** Task objective **
Here are some records. Copy each one exactly.

** start **

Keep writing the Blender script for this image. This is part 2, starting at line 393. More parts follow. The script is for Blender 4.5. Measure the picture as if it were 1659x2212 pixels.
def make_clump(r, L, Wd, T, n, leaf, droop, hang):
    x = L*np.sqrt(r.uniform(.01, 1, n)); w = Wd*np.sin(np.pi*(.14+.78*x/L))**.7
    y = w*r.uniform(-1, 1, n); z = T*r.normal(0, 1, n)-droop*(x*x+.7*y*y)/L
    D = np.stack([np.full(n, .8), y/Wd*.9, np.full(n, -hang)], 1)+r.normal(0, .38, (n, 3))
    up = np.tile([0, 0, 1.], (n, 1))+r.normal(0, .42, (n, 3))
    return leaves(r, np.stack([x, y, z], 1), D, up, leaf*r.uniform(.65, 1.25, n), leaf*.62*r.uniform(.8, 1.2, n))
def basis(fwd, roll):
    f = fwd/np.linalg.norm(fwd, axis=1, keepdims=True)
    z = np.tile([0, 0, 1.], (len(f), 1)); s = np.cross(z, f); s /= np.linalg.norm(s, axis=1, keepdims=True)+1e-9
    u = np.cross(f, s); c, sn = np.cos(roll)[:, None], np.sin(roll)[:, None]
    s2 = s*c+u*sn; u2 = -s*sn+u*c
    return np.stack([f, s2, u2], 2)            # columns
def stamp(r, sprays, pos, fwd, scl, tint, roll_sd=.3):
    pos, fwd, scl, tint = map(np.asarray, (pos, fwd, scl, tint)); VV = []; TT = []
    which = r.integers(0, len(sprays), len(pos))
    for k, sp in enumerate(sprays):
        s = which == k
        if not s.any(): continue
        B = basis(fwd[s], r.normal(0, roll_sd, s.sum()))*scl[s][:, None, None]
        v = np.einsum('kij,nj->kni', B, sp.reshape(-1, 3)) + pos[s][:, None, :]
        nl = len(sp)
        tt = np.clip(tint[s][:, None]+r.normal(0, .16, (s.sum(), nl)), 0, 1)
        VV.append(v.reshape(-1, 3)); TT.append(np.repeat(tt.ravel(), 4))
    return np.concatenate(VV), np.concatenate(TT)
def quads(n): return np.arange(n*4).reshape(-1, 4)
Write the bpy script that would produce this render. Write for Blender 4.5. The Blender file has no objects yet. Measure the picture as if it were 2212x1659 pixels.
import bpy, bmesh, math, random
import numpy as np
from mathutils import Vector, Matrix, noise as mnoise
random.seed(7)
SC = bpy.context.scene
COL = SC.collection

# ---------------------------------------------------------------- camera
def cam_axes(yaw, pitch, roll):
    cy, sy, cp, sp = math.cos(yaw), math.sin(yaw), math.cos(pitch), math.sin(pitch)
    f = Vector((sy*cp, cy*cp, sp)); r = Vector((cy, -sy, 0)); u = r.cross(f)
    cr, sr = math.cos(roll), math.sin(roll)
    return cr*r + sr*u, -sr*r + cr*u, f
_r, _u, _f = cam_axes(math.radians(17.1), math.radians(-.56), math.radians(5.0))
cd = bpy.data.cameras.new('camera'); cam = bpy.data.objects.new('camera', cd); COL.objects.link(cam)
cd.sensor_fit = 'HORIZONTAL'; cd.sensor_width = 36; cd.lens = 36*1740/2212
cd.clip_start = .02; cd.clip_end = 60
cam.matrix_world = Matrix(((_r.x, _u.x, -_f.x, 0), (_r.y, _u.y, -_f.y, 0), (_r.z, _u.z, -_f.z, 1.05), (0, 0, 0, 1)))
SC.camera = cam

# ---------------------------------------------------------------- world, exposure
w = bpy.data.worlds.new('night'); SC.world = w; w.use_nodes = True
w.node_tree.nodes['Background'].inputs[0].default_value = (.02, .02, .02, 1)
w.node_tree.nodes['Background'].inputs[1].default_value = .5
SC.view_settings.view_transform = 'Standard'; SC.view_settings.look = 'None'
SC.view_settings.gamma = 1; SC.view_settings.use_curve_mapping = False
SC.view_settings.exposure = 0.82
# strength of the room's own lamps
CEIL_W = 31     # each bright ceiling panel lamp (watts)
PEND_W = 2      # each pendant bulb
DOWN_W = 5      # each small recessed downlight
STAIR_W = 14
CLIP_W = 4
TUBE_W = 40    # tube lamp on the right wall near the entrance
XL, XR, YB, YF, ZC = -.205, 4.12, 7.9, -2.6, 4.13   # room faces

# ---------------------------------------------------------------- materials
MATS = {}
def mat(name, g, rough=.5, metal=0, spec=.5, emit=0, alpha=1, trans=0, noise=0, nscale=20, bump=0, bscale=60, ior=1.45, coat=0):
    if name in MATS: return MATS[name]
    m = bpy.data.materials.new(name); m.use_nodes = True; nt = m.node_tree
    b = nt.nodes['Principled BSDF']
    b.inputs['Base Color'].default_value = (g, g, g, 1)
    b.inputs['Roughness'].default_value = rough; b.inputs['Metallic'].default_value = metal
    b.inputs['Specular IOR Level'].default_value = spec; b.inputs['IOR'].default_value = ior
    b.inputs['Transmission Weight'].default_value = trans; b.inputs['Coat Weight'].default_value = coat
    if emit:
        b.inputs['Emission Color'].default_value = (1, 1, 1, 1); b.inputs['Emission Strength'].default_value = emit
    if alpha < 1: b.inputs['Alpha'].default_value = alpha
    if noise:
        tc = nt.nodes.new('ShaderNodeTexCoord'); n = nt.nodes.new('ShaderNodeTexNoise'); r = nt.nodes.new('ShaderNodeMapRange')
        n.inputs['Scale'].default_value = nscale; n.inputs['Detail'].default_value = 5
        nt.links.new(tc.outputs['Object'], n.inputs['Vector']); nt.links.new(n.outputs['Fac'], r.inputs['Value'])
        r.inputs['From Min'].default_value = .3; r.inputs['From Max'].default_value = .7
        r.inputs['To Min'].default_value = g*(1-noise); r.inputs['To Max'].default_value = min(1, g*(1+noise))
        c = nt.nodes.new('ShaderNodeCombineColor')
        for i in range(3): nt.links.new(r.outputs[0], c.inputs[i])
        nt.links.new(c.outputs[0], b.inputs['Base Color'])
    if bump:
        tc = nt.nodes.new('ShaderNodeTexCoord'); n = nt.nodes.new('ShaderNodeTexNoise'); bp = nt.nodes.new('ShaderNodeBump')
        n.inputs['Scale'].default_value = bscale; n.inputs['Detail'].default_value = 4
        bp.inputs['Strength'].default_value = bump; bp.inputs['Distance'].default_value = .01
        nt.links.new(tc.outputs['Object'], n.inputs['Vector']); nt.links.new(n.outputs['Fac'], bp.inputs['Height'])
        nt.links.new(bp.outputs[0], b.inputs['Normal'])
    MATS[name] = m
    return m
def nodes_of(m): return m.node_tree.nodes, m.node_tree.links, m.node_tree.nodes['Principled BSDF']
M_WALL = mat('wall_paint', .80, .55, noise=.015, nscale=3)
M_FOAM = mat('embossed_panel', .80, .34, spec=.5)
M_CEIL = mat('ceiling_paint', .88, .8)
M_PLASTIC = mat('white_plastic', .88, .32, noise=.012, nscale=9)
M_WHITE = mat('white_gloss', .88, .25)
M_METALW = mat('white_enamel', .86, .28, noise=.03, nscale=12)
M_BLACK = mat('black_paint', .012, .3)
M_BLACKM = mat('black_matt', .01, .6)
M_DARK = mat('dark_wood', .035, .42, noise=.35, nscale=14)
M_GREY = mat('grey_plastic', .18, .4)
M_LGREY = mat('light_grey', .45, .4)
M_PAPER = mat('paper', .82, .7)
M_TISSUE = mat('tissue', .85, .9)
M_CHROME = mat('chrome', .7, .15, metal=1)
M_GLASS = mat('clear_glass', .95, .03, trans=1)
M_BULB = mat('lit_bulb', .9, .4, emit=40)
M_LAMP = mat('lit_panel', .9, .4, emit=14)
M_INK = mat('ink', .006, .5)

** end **

** Answer **
Keep writing the Blender script for this image. This is part 2, starting at line 393. More parts follow. The script is for Blender 4.5. Measure the picture as if it were 1659x2212 pixels.
def make_clump(r, L, Wd, T, n, leaf, droop, hang):
    x = L*np.sqrt(r.uniform(.01, 1, n)); w = Wd*np.sin(np.pi*(.14+.78*x/L))**.7
    y = w*r.uniform(-1, 1, n); z = T*r.normal(0, 1, n)-droop*(x*x+.7*y*y)/L
    D = np.stack([np.full(n, .8), y/Wd*.9, np.full(n, -hang)], 1)+r.normal(0, .38, (n, 3))
    up = np.tile([0, 0, 1.], (n, 1))+r.normal(0, .42, (n, 3))
    return leaves(r, np.stack([x, y, z], 1), D, up, leaf*r.uniform(.65, 1.25, n), leaf*.62*r.uniform(.8, 1.2, n))
def basis(fwd, roll):
    f = fwd/np.linalg.norm(fwd, axis=1, keepdims=True)
    z = np.tile([0, 0, 1.], (len(f), 1)); s = np.cross(z, f); s /= np.linalg.norm(s, axis=1, keepdims=True)+1e-9
    u = np.cross(f, s); c, sn = np.cos(roll)[:, None], np.sin(roll)[:, None]
    s2 = s*c+u*sn; u2 = -s*sn+u*c
    return np.stack([f, s2, u2], 2)            # columns
def stamp(r, sprays, pos, fwd, scl, tint, roll_sd=.3):
    pos, fwd, scl, tint = map(np.asarray, (pos, fwd, scl, tint)); VV = []; TT = []
    which = r.integers(0, len(sprays), len(pos))
    for k, sp in enumerate(sprays):
        s = which == k
        if not s.any(): continue
        B = basis(fwd[s], r.normal(0, roll_sd, s.sum()))*scl[s][:, None, None]
        v = np.einsum('kij,nj->kni', B, sp.reshape(-1, 3)) + pos[s][:, None, :]
        nl = len(sp)
        tt = np.clip(tint[s][:, None]+r.normal(0, .16, (s.sum(), nl)), 0, 1)
        VV.append(v.reshape(-1, 3)); TT.append(np.repeat(tt.ravel(), 4))
    return np.concatenate(VV), np.concatenate(TT)
def quads(n): return np.arange(n*4).reshape(-1, 4)
Write the bpy script that would produce this render. Write for Blender 4.5. The Blender file has no objects yet. Measure the picture as if it were 2212x1659 pixels.
import bpy, bmesh, math, random
import numpy as np
from mathutils import Vector, Matrix, noise as mnoise
random.seed(7)
SC = bpy.context.scene
COL = SC.collection

# ---------------------------------------------------------------- camera
def cam_axes(yaw, pitch, roll):
    cy, sy, cp, sp = math.cos(yaw), math.sin(yaw), math.cos(pitch), math.sin(pitch)
    f = Vector((sy*cp, cy*cp, sp)); r = Vector((cy, -sy, 0)); u = r.cross(f)
    cr, sr = math.cos(roll), math.sin(roll)
    return cr*r + sr*u, -sr*r + cr*u, f
_r, _u, _f = cam_axes(math.radians(17.1), math.radians(-.56), math.radians(5.0))
cd = bpy.data.cameras.new('camera'); cam = bpy.data.objects.new('camera', cd); COL.objects.link(cam)
cd.sensor_fit = 'HORIZONTAL'; cd.sensor_width = 36; cd.lens = 36*1740/2212
cd.clip_start = .02; cd.clip_end = 60
cam.matrix_world = Matrix(((_r.x, _u.x, -_f.x, 0), (_r.y, _u.y, -_f.y, 0), (_r.z, _u.z, -_f.z, 1.05), (0, 0, 0, 1)))
SC.camera = cam

# ---------------------------------------------------------------- world, exposure
w = bpy.data.worlds.new('night'); SC.world = w; w.use_nodes = True
w.node_tree.nodes['Background'].inputs[0].default_value = (.02, .02, .02, 1)
w.node_tree.nodes['Background'].inputs[1].default_value = .5
SC.view_settings.view_transform = 'Standard'; SC.view_settings.look = 'None'
SC.view_settings.gamma = 1; SC.view_settings.use_curve_mapping = False
SC.view_settings.exposure = 0.82
# strength of the room's own lamps
CEIL_W = 31     # each bright ceiling panel lamp (watts)
PEND_W = 2      # each pendant bulb
DOWN_W = 5      # each small recessed downlight
STAIR_W = 14
CLIP_W = 4
TUBE_W = 40    # tube lamp on the right wall near the entrance
XL, XR, YB, YF, ZC = -.205, 4.12, 7.9, -2.6, 4.13   # room faces

# ---------------------------------------------------------------- materials
MATS = {}
def mat(name, g, rough=.5, metal=0, spec=.5, emit=0, alpha=1, trans=0, noise=0, nscale=20, bump=0, bscale=60, ior=1.45, coat=0):
    if name in MATS: return MATS[name]
    m = bpy.data.materials.new(name); m.use_nodes = True; nt = m.node_tree
    b = nt.nodes['Principled BSDF']
    b.inputs['Base Color'].default_value = (g, g, g, 1)
    b.inputs['Roughness'].default_value = rough; b.inputs['Metallic'].default_value = metal
    b.inputs['Specular IOR Level'].default_value = spec; b.inputs['IOR'].default_value = ior
    b.inputs['Transmission Weight'].default_value = trans; b.inputs['Coat Weight'].default_value = coat
    if emit:
        b.inputs['Emission Color'].default_value = (1, 1, 1, 1); b.inputs['Emission Strength'].default_value = emit
    if alpha < 1: b.inputs['Alpha'].default_value = alpha
    if noise:
        tc = nt.nodes.new('ShaderNodeTexCoord'); n = nt.nodes.new('ShaderNodeTexNoise'); r = nt.nodes.new('ShaderNodeMapRange')
        n.inputs['Scale'].default_value = nscale; n.inputs['Detail'].default_value = 5
        nt.links.new(tc.outputs['Object'], n.inputs['Vector']); nt.links.new(n.outputs['Fac'], r.inputs['Value'])
        r.inputs['From Min'].default_value = .3; r.inputs['From Max'].default_value = .7
        r.inputs['To Min'].default_value = g*(1-noise); r.inputs['To Max'].default_value = min(1, g*(1+noise))
        c = nt.nodes.new('ShaderNodeCombineColor')
        for i in range(3): nt.links.new(r.outputs[0], c.inputs[i])
        nt.links.new(c.outputs[0], b.inputs['Base Color'])
    if bump:
        tc = nt.nodes.new('ShaderNodeTexCoord'); n = nt.nodes.new('ShaderNodeTexNoise'); bp = nt.nodes.new('ShaderNodeBump')
        n.inputs['Scale'].default_value = bscale; n.inputs['Detail'].default_value = 4
        bp.inputs['Strength'].default_value = bump; bp.inputs['Distance'].default_value = .01
        nt.links.new(tc.outputs['Object'], n.inputs['Vector']); nt.links.new(n.outputs['Fac'], bp.inputs['Height'])
        nt.links.new(bp.outputs[0], b.inputs['Normal'])
    MATS[name] = m
    return m
def nodes_of(m): return m.node_tree.nodes, m.node_tree.links, m.node_tree.nodes['Principled BSDF']
M_WALL = mat('wall_paint', .80, .55, noise=.015, nscale=3)
M_FOAM = mat('embossed_panel', .80, .34, spec=.5)
M_CEIL = mat('ceiling_paint', .88, .8)
M_PLASTIC = mat('white_plastic', .88, .32, noise=.012, nscale=9)
M_WHITE = mat('white_gloss', .88, .25)
M_METALW = mat('white_enamel', .86, .28, noise=.03, nscale=12)
M_BLACK = mat('black_paint', .012, .3)
M_BLACKM = mat('black_matt', .01, .6)
M_DARK = mat('dark_wood', .035, .42, noise=.35, nscale=14)
M_GREY = mat('grey_plastic', .18, .4)
M_LGREY = mat('light_grey', .45, .4)
M_PAPER = mat('paper', .82, .7)
M_TISSUE = mat('tissue', .85, .9)
M_CHROME = mat('chrome', .7, .15, metal=1)
M_GLASS = mat('clear_glass', .95, .03, trans=1)
M_BULB = mat('lit_bulb', .9, .4, emit=40)
M_LAMP = mat('lit_panel', .9, .4, emit=14)
M_INK = mat('ink', .006, .5)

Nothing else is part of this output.